By Dave Thomas

So, how much worse can things get for the Los Angeles Chargers?

Facing an 0-3 start, the Chargers prepare to host the Philadelphia Eagles on Sunday in the finale of a three-game home slate.

After home losses to Miami and Kansas City, respectively, the Chargers are one of only five NFL teams without a win heading into the first Sunday of October.

Making matters worse, Charger fans are becoming harder and harder to find these days. Most notably, it is hard locating them at StubHub Center in Carson, Calif., the facility the team is calling home for several years as new digs are built in Inglewood. Even more embarrassing, the stadium only seats 27,000 fans.

During this past Sunday’s 24-10 home loss to the rival Kansas City Chiefs, a chant of “Chiefs, Chiefs, Chiefs” could be heard towards the end of the game. Making matters worse, the home team for the most part stunk it up on the field for the third week in a row.

How Is Chargers’ “Fight for LA” Campaign Going So Far?

To be honest, one would have to say that while things could always be worse (aka the Browns), at least Cleveland fans have remained loyal for the most part to their miserable franchise. Meanwhile, a fair amount of Chargers fans have obviously decided not to make the drive from San Diego to Carson on Sundays.

Yes, dealing with traffic in the greater Los Angeles area can be a downright nightmare, but that is far from the main reason many longtime Chargers fans are avoiding Carson on game days.

When Dean Spanos announced he was moving the team to the Los Angeles area, many loyal Chargers fans in the greater San Diego area had said enough is enough. Given this franchise has only been to one Super Bowl (lost to San Francisco in Super Bowl XXIX 49-26), there is not a lot of positive history for fans to hang their hats on. Yes, the team has had a number of AFC West Division titles and some of the greats to ever play the game (Lance Alworth, Dan Fouts, Junior Seau, LaDainian Tomlinson), but it’s still a franchise that has come up short more times than not.

Although the Los Angeles Rams have been equally horrid over the last decade or so, the “other” Los Angeles team is off to a 2-1 start this season. The Rams do have a Super Bowl title under their belts, albeit when they were in St. Louis. Making matters a little better for them to rebuild their fan base, the team plays its home games in the large Los Angeles Coliseum for the next few years.

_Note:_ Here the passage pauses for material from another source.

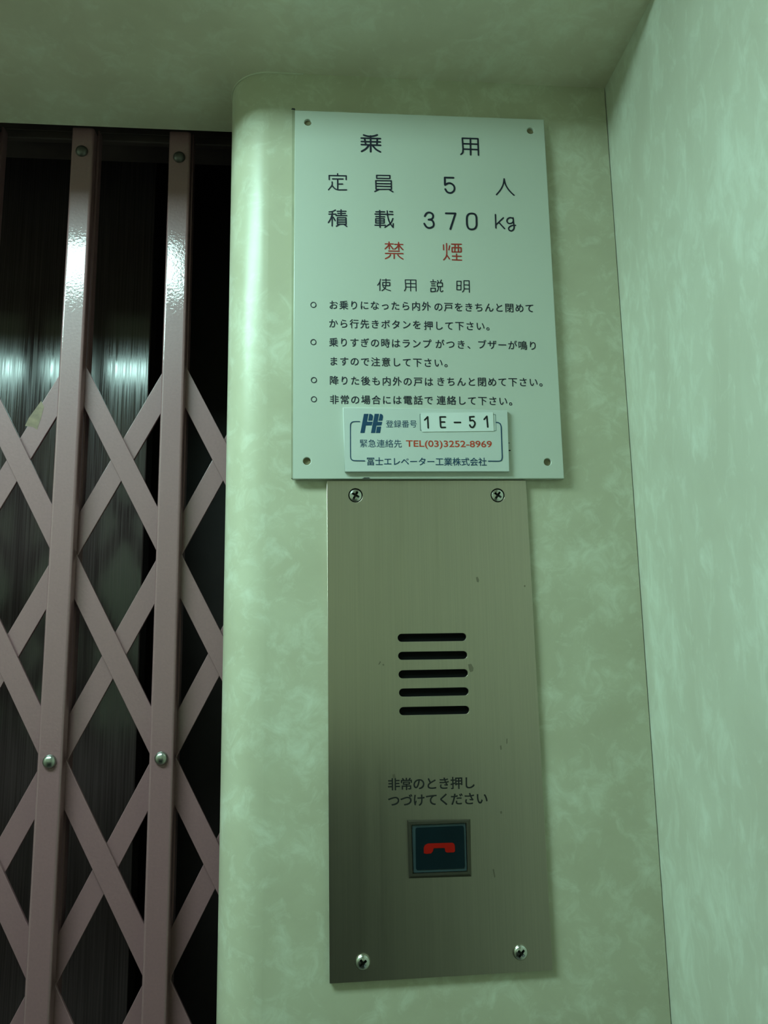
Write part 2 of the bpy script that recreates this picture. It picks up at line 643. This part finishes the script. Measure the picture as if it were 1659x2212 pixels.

And yes, the Rams have had some trouble drawing fans, too.

Remaining Schedule Could Prove Embarrassing On And Off Field

With six home games left in the season, things may get much worse before they get better for the Chargers, on the field and in the stands.

In looking at the remaining home games, one would have to figure there will be a large turnout of opposing fans for games with Philadelphia (Oct. 1), Denver (Oct. 22), Washington (Dec. 10), and Oakland (Dec. 31). As for games with Buffalo (Nov. 19) and Cleveland (Dec. 3), the Chargers should have more fans in attendance.

The bottom line is that this move north has been far from a success in the short time it has been going on.

Sure, getting in the new stadium in Inglewood with the Rams in a few years could very well signal a new beginning for a franchise that has called San Diego home the majority of its existence. For now, however, this move to the greater Los Angeles area (specifically Carson) for the next few years should be flagged for 15 yards.

As a Chargers fan, what are your thoughts to date on the team playing in Carson?

Comments (3)
  1. Rod Brown says:

    What I predicted months before this season began has happened. The greater Los Angeles area has never been a base for the Chargers. People native to that area are predominately Raider fans, with a smaller percentage loyal to the Rams. The rest of the population of LA, much like San Diego, moved to Southern California from other major cities across America. Even when the Chargers were in San Diego, Qualcomm Stadium would often have a large number of opposing fans who grew up in those cities, sometimes to the point that it was hard to know who to award home-field advantage to. Loyal fans from other cities are taking the opportunity to see their favorite teams play once a season, and most likely get to see their team win. As for the fans from San Diego, with their beloved team stepped from them and moved to LA by an ownership who showed no effort to retain any of the San Diego fan base, a dismal product on the field, faced with drive to LA to watch this team get dominated on the field, while they will be drowned out in the stands, the small band of supporters willing to pay for that experience is shrinking. What I predicted months ago was that even in a small venue at Stub-Hub, the Chargers would spend this season virtually playing 16 games as the visiting team. The only possible thing that would have changed this result would have been for the Chargers to have started off 3-0 instead of 0-3. Dean Spanos seems committed to driving this franchise so far into the ground that they might as well have relocated to Beging, China.